Het nieuwe museum is ook een waardig eerbetoon aan de mensen die een belangrijke rol gespeeld hebben in de geschiedenis van het museum, zoals de Sneker antiquair en taxateur Piet Scheltema. Hij verzamelde een ongelooflijke hoeveelheid Nederlandse modeltreinen en opende in 1984 in Sneek de eerste versie van het modelspoormuseum. Na zijn overlijden in 1989 werd de collectie voor Sneek behouden, onder andere door inspanningen van een toenmalige wethouder en de oprichting van de Stichting Collectie Scheltema.

De collectie is in de loop der tijd uitgebreid via talloze schenkingen. Daaronder de aparte collectie van schrijver en modelspoorliefhebber Appie Baantjer, die zijn grote verzameling rails, treinen en attributen naliet aan het museum na zijn overlijden in 2010. Ook deze baan was nog niet helemaal afgebouwd toen ik het museum begin november bezocht.
Ik ben gelukkig niet de enige toeschouwer die in het Nationaal Modelspoor Museum aangenaam verrast werd. “Ik raakte helemaal enthousiast van al die berglandschappen en treintjes – een hele wereld in miniformaat!” Zo reageerde ‘verhalenfotograaf’ Caroline Penris na een bezoek aan het museum, toen nog in het stationsgebouw van Sneek. Zij was een van de negen kunstenaars die dit jaar meedeed aan de ‘Siel fan Súdwest’. In het kader van Arcadia – de driejaarlijkse culturele manifestatie voortbouwend op Leeuwarden Culturele Hoofdstad – gingen negen kunstenaars op zoek naar de ‘Ziel van Zuidwest-Friesland’.
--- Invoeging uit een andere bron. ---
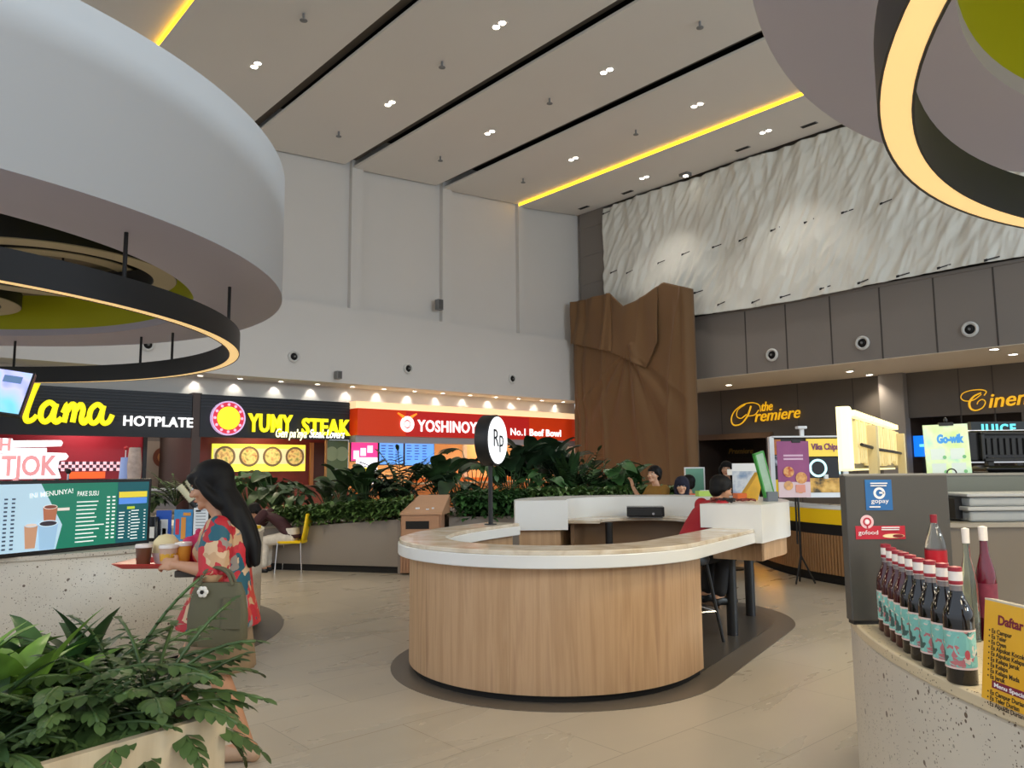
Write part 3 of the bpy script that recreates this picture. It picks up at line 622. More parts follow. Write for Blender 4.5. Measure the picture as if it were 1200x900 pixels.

Omdat Caroline Penris gekoppeld was aan het Modelspoor Museum, kwam ze op het idee om de ‘Siel fan Súdwest’ per trein te zoeken. Twee weken lang reisde ze dagelijks tussen Sneek en Stavoren en maakte bij elk treinstation een verhaal. Ze stapte natuurlijk ook uit op station Koudum-Molkwerum en in Koudum vond ze Daan Trimpe, de enig overgebleven professionele kweker van de echte Koudumers Beantsjes. Zijn manier van omgaan met de grond, zo zegt de kunstenares, laat goed de verbondenheid met het land zien.

En hoewel de Koudumers aanvankelijk ‘beantsje’ als scheldnaam toegeworpen kregen, is het tegenwoordig een bijnaam waar een Koudumer trots op is. Zo krijgt de jaarlijks gekozen vrijwilliger van het jaar in Koudum de erenaam ‘Beantsje fan it jier’ en het enkele jaren geleden begonnen zomertoernooi van de Koudumer tennisvereniging Oeverzwaluwen heet niet voor niets het ‘Koudumer Beantsjetoernooi’.
De video ‘Treinreis naar de Siel fan Sûdwest’ is op internet wel te vinden, maar is natuurlijk ook te zien in het Nationaal Modelspoor Museum in Sneek.